Eliminating bugs through constant improvement and refinement also takes time. A good solid release strategy ensures our products work how they should on a variety of different platforms. It would be easy if all of our customers operated on the same platform, the same version of Joomla and have the same components installed.

Providing front end editing for DOCman is one such example of how early Release Candidates helped us to provide a much better solution for all.

UX interfaces are as good as the code it runs on, so exhaustive user testing means when our products are stable, they will run as you expect them to.

Solid architecture comes first

We believe in the ‘law of vital few‘, also know as the 80/20 rule when it comes to software design, by providing a solid implementation for 80% of our customer’s requirements, and paving the way to easily implement the other 20% of all use cases by providing a solid, extendable architecture.

This mean we spend less time producing functionality that will never be used, and more time supporting clients to understand how they could extend our products. All our extensions use our Nooku Framework as their base providing a rock solid architecture, which developers can extend and modify to suit their individual needs.

We not only build on a solid architecture, we also provide developer documentation to help developers extend or create custom plugins for our extensions.

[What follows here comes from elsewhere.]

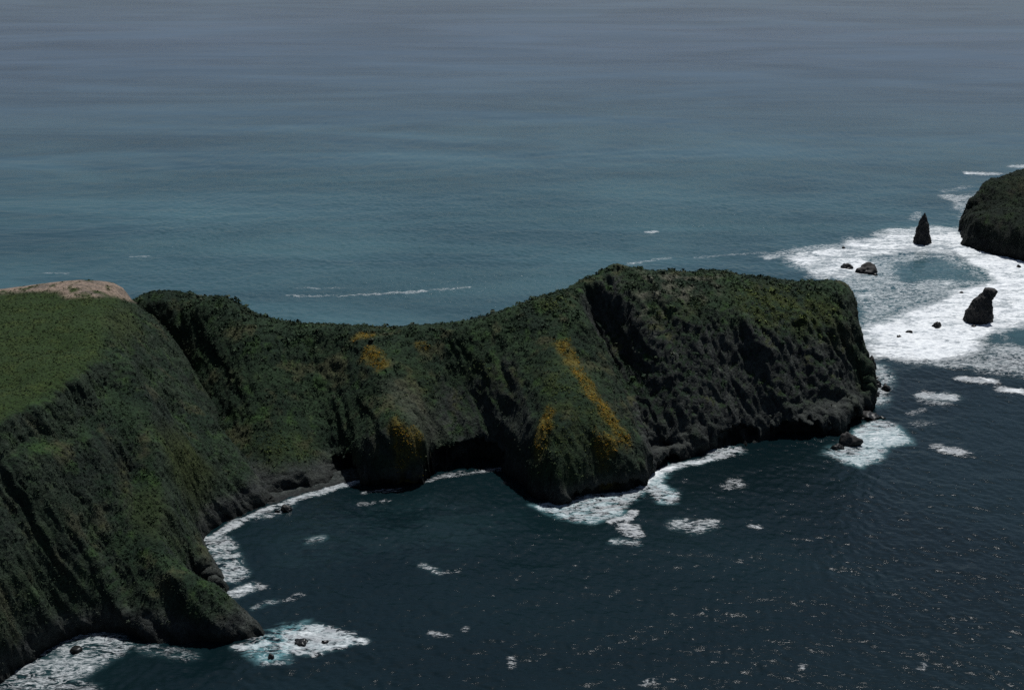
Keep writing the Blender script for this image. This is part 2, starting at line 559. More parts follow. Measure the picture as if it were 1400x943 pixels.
def terrain(name, h, x0, x1, y0, y1, step, seed, craggy, region, fall=0.25):
    xs = np.arange(x0, x1, step)
    ys = np.arange(y0, y1, step)
    nx, ny = len(xs), len(ys)
    X, Y = np.meshgrid(xs, ys)
    x, y = X.ravel(), Y.ravel()
    # gently warped ground plan
    p2 = np.stack([x, y, np.full_like(x, seed * 3.7)], 1)
    wx, wy = fbm(p2, 12, 4) * 1.8, fbm(p2 + 50, 12, 4) * 1.8
    z = h(x + wx, y + wy)
    V = np.stack([x, y, z], 1)
    N = grid_normals(V, nx, ny)
    steep = smooth(0.92, 0.55, N[:, 2])
    cr = craggy(V)
    cc = V[:, 0] + fall * V[:, 1] + .45 * V[:, 2]                     # runs across the slope
    ww = fbm(V + 61, 16, 3) * 5
    def flute(sc, st, off):
        q = np.stack([cc + ww + off, V[:, 1] * st, V[:, 2] * st], 1)
        return fbm(q, sc, 4, 0.5, ridged=True) - .42
    dn = flute(27, .12, 90) * 3.2 * steep
    dn += flute(12, .16, 0) * 2.4 * steep * (.5 + .5 * cr)          # ribs and gullies
    dn += flute(5.0, .16, 40) * (1.15 + .5 * cr) * steep
    dn += fbm(V * np.array([1, .7, .35]) + 7, 9, 6, .58, ridged=True) * 1.9 * steep * cr
    dn += fbm(V * np.array([1, 1, .45]) + 131, 3.2, 4, .62, ridged=True) * 1.15 * (.12 + .88 * steep) * (.25 + .75 * cr)
    # bedding: faint ledges dipping across the face
    bed = (V[:, 2] + .35 * V[:, 0] + 6 * fbm(V + 15, 22, 3)) / 4.2
    dn += (np.abs((bed % 1.0) - .5) - .25) * .5 * steep * cr
    dn += fbm(V + 99, 7, 4) * 0.5
    if region is not None:
        dn = dn * region(V)
    fade = smooth(-8, 2, V[:, 2])
    V = V + N * (dn * fade)[:, None]
    # sea-cut notch along the waterline, only on the side open to the swell
    facing = smooth(0.0, -0.5, N[:, 1])
    nn = 0.5 + 0.9 * fbm(np.stack([x, y * .3, z * 0], 1), 16, 3)
    under = np.clip(1 - V[:, 2] / 6.0, 0, 1.3) * smooth(-6, -1, V[:, 2]) * facing
    V[:, 1] += under * np.clip(nn, 0.05, 1.3) * 4.2
    for c, rx, rz, dp in CAVES:
        r2 = 1.3 * fbm(V + 210, 5, 3) + ((V[:, 0] - c[0]) / rx) ** 2 + ((V[:, 2] - c[2]) / rz) ** 2 + ((V[:, 1] - c[1]) / 16) ** 2
        V[:, 1] += np.clip(1 - r2, 0, 1) ** 0.6 * dp * facing
    N2 = grid_normals(V, nx, ny)
    return V, N2, nx, ny, steep, cr


def colour_mix(cols, masks):
    c = cols[0]
    for k in range(1, len(cols)):
        c = c * (1 - masks[k - 1][:, None]) + cols[k] * masks[k - 1][:, None]
    return c


def C(r, g, b): return np.array([[r, g, b]])


VEG_D, VEG_M, VEG_L = C(.008, .018, .010), C(.015, .031, .013), C(.034, .058, .017)
ROCK_D, ROCK_M, ROCK_L = C(.018, .021, .021), C(.038, .043, .038), C(.10, .103, .094)
SOIL, GRASS, OLIVE = C(.20, .152, .118), C(.019, .036, .009), C(.046, .060, .014)


def land_colour(V, N, steep, cr):
    n = len(V)
    a = fbm(V, 18, 5) * .5 + .5
    b_ = fbm(V + 40, 5, 4) * .5 + .5
    veg = colour_mix([VEG_D.repeat(n, 0), VEG_M, VEG_L], [smooth(.3, .7, a), smooth(.55, .8, b_) * .6])
    p1 = fbm(V * np.array([1, 1, .7]) + 140, 13, 5, .6) * .5 + .5
    p2_ = fbm(V * np.array([1, 1, .7]) + 190, 9, 5, .6) * .5 + .5
    veg = colour_mix([veg, C(.052, .052, .024), C(.028, .060, .014)], [smooth(.55, .68, p1) * .7, smooth(.56, .68, p2_) * .6])
    rock = colour_mix([ROCK_D.repeat(n, 0), ROCK_M, ROCK_L], [smooth(.3, .7, b_), smooth(.62, .85, fbm(V + 9, 2.5, 3) * .5 + .5) * .7])
    low = smooth(0, 1, (10 + 7 * cr - V[:, 2] - 7 * (a - .5)) / 7)
    rk = np.clip(np.maximum(low, cr * smooth(.42, .62, a * .4 + b_ * .35 + .38 * smooth(.88, .4, N[:, 2]))), 0, 1)
    c = colour_mix([veg, rock], [rk])
    # wave-wetted black band
    wet = smooth(4.5, 1.0, V[:, 2] + 4 * (b_ - .5))
    c = colour_mix([c, C(.012, .014, .013)], [wet])
    return c, rk


def surface_hit(V, u_, v_, uu, vv):
    d = (uu - u_) ** 2 + (vv - v_) ** 2
    near = np.where(d < 9)[0]
    if not len(near): near = np.array([np.argmin(d)])
    k = near[np.argmin(V[near, 1])]
    return V[k]


# painted ground covers (on the map, not on the picture)
def on(V, poly, soft):
    return poly_mask(V[:, 0], V[:, 1], poly, soft)


# ----- headland
def crag_B(V):
    k = smooth(20, 60, V[:, 0])
    return np.clip(0.35 + 0.65 * k, 0, 1)


VB, NB, nxB, nyB, stB, crB = terrain('headland', hB, -262, 178, 492, 712, 0.62, 1, crag_B, None)


def proj_px(V):       # used once, to read where survey patches lie on the ground
    dy = V[:, 1] * math.cos(PITCH) - (V[:, 2] - HC) * math.sin(PITCH)
    up = V[:, 1] * math.sin(PITCH) + (V[:, 2] - HC) * math.cos(PITCH)
    return 700 + FPX * V[:, 0] / dy, 471.5 - FPX * up / dy


FLOWER_LINES = [  # survey lines of the blossom strips: pixel + distance -> ground
    ([(772, 470), (795, 510), (812, 538), (834, 566), (850, 592)], 3.6, 1.0),
    ([(748, 566), (742, 590), (738, 606)], 2.8, .9),
    ([(820, 605), (832, 600)], 3.0, .6),
    ([(504, 478), (522, 496)], 3.2, .9),
    ([(486, 462), (496, 456), (508, 455)], 2.6, .7),
    ([(536, 578), (545, 590), (566, 594)], 2.6, .6),
    ([(575, 468), (582, 474)], 2.2, .6)]
uB, vB = proj_px(VB)
crB = crB * .45
ROCKY = [([(790, 402), (822, 380), (850, 372), (880, 430), (990, 442), (1100, 462), (1160, 480), (1184, 564), (1150, 591), (1060, 602), (1000, 609), (920, 630), (882, 646), (866, 560), (845, 500)], 1.0),
         ([(600, 510), (700, 480), (735, 560), (720, 640), (690, 635), (600, 630), (585, 600)], .8),
         ([(495, 600), (578, 605), (577, 655), (497, 655)], .8), ([(700, 430), (760, 425), (790, 500), (740, 500)], .5)]
for poly, k_ in ROCKY:
    crB = np.maximum(crB, k_ * poly_mask(VB[:, 0], VB[:, 1], [surface_hit(VB, u, v, uB, vB) for u, v in poly], 4))
colB, rkB = land_colour(VB, NB, stB, crB)
visB = (NB @ np.array([0, -.75, .6]) > -0.2) & (VB[:, 1] < 660)
grB = np.zeros(len(VB))


FLOW = []
for line, rad, dens in FLOWER_LINES:
    FLOW.append(([surface_hit(VB, u, v, uB, vB) for u, v in line], rad, dens))
flowB = np.zeros(len(VB))
for l, rad, dens in FLOW:
    flowB = np.maximum(flowB, line_mask(VB[:, 0] + 3.6 * fbm(VB + 33, 5, 4), VB[:, 1] + 3.6 * fbm(VB + 44, 5, 4), l, rad * .95) ** 1.3 * dens)
GREEN_B = [([(1000, 400), (1040, 385), (1100, 400), (1150, 420), (1140, 460), (1080, 450), (1020, 430)], .8),
           ([(730, 500), (790, 500), (840, 600), (780, 640), (740, 640), (745, 560)], .5),
           ([(640, 500), (690, 500), (690, 540), (650, 530)], .5), ([(890, 420), (960, 410), (960, 440), (900, 450)], .4),
           ([(340, 600), (430, 600), (430, 640), (360, 640)], .4), ([(735, 412), (772, 408), (776, 416), (745, 424)], .8),
           ([(560, 500), (600, 520), (590, 560), (540, 560)], .3)]
grB = np.zeros(len(VB))
for poly, k in GREEN_B:
    grB = np.maximum(grB, on(VB, [surface_hit(VB, u, v, uB, vB) for u, v in poly], 5) * k)
nB1 = fbm(VB + 5, 6, 4) * .5 + .5
colB = colour_mix([colB, OLIVE * .75], [grB * smooth(.35, .65, nB1) * (1 - .6 * smooth(9, 4, VB[:, 2]))])
colB = colour_mix([colB, C(.115, .088, .016)], [np.clip(flowB * 1.4, 0, 1) * smooth(.25, .55, nB1) * .75])
# dry pale grass on the block's shoulder
dryB = on(VB, [surface_hit(VB, u, v, uB, vB) for u, v in [(850, 372), (930, 374), (985, 374), (980, 400), (900, 440), (870, 430)]], 6)
colB = colour_mix([colB, C(.105, .100, .075)], [dryB * smooth(.42, .7, nB1) * .8])
dirt = on(VB, [surface_hit(VB, u, v, uB, vB) for u, v in [(520, 520), (560, 520), (610, 585), (585, 600), (560, 580)]], 4)
colB = colour_mix([colB, C(.060, .062, .048)], [dirt * .45])
headland = raw_mesh('headland', VB, grid_faces(nxB, nyB), M_LAND, {'tint': colB, 'rock': rkB})
tag(headland, 'long dark rocky headland ridge with orange flower streaks crossing the sea', kind='structure')


# ----- plateau
def crag_A(V): return np.full(len(V), 0.35)


VA, NA, nxA, nyA, stA, crA = terrain('plateau', hA, -345, -58, 352, 652, 0.6, 2, crag_A, lambda V: 1 - .8 * smooth(548, 560, V[:, 1]) * smooth(50, 58, V[:, 2]), .8)
colA, rkA = land_colour(VA, NA, stA, crA)
edge_poly = [p[:2] for p in edgeA] + [p[:2] for p in rimA[::-1]] + [np.array([-345, 566.]), np.array([-345, 400.])]
nA1 = fbm(VA + 5, 7, 4) * .5 + .5
grassA = on(VA, edge_poly, 3.0) * smooth(.5, .8, NA[:, 2])
colA = colour_mix([colA, GRASS * .95], [grassA])
colA = colour_mix([colA, OLIVE], [grassA * smooth(.45, .75, nA1) * .4])
rkA = rkA * (1 - grassA)
uA, vA = proj_px(VA)
soil_poly = [surface_hit(VA, u, v, uA, vA) for u, v in [(-140, 400), (-40, 400), (0, 399), (45, 396), (80, 396), (92, 405), (130, 404), (160, 403), (174, 408)]] + [np.array([q[0], q[1], 0]) for q in [(-140, 600), (-190, 600), (-250, 600), (-345, 600), (-345, 550)]]
soilA = on(VA, soil_poly, 2.5) * smooth(-.1, .25, fbm(VA + 3, 5, 4) + .32) * smooth(45, 52, VA[:, 2])
soil_c = colour_mix([SOIL.repeat(len(VA), 0), C(.10, .085, .07)], [smooth(.4, .65, fbm(VA * np.array([.3, 1, 1]) + 8, 4, 4) * .5 + .5) * .8])
colA = colour_mix([colA, soil_c], [soilA])
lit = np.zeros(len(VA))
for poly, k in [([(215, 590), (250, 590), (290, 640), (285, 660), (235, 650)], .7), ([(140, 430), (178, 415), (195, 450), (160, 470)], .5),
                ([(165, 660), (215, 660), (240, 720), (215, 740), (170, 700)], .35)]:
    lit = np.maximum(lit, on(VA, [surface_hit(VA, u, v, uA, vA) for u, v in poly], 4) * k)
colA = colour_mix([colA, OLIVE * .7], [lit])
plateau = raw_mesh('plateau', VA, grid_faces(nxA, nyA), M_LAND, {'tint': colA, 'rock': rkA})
tag(plateau, 'grassy flat-topped plateau with bare pink soil rim and steep green cliffs', kind='structure')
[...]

Additionally, for our Business and Agency subscribers we have dedicated “developer support” forums where they can get in touch directly with our team.

Support driven development

Support Driven Development (SDD) is a term first coined by Wufoo co-founder, Kevin Hale at User Conference 2012:

“Injecting humility, accountability and responsibility into the development process by making sure the creators are also the supporters. If I’m going to build this, how does it affect me later when I have to support the user?” – Kevin Hale

SDD states that whatever your position in the organisation is, you should provide customer service support. It doesn’t matter if you are the CEO, CFO, sales person or a developer; you should take part in the support process. If our developers better understand our customers’ problems through first hand experience they are better able to design software.

At Joomlatools everyone in the team continuously invest a big portion of his time talking to customers. We realise that to build great Joomla extensions we need to learn about the problems you – our customers – are trying to solve.

Our support system is not ‘just’ a ticket queue, it is ‘the’ main communication channel with our customers. We spend a lot of our time improving it: in the past 2 years we have worked tirelessly to improve the support system and 2015 will be no different.

Spending time helping you to find answers quickly saves you time but also means we can provide more personalised and individual support to each of our customers and get a better understanding of their exact needs.

Time versus quality

So in conclusion, should you consider the quantity and pace new features are added or quality and support offered as the most important aspect when evaluating a Joomla extension? At Joomlatools we take quality and support over features any time. Our extensions are here to prove that!